The interesting thing I have not disclosed yet is that the entire workspace can be treated as a list! Access to the workspace is granted through the special symbol $$. You can use $$ as the name of a list-variable. For example, you could use the cosine function like: $$.["cos"](pi), or: $$.cos(pi). The first method offers the most flexibility. Now that we know about this special feature, we can handle our problem with relative ease. The program will read each file that contains data (they match the pattern *.dat) one at a time, compute the time-frequency distribution, and save the distribution for each set of data in the workspace. When processing is complete, the new workspace will be saved in a single file for later use.

The program just described is contained in Listing 3. There are several things I should point out:

  • Line 1: The require statement statuses the workspace for the named function. If the function is found, nothing happens. If the function is not found, it is loaded from disk.

  • Line 10: The getline function reads ASCII text files, and automatically parses each line into fields (sort of like awk). The fields (either strings or numbers) are returned in a list. When getline returns an empty list (as detected by the length function), the while-loop terminates.

  • Line 12: Each filename is stored in a string array.

  • Line 13: The readb function reads all the data from each file, and stores it in the list, $$.[filenm[i]]. This is a variable in the workspace that has the same name as the filename. For instance, if the first file is “x1.dat”, then a list-variable will be created called “x1.dat”.

  • Line 24: Now we are going to operate on the data we have read. The program will loop over the strings in the array filenm.

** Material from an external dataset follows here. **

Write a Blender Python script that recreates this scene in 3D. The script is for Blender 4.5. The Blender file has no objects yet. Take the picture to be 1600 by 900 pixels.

  • Line 26: For each file (i), the program will loop over all the data that was in each file. The members function returns a string array of a list's element names.

  • Line 28: This is it! $$.[i] is a list in the workspace (one for each data file). $$.[i].[j] is the jth variable in the ith list. So we are computing the time-frequency distribution for every matrix in every file we have read. $$.[i].[j+"y"] creates a new variable (same as the matrix name, but with a “y” tacked on the end) in each list for each time-frequency distribution that is performed.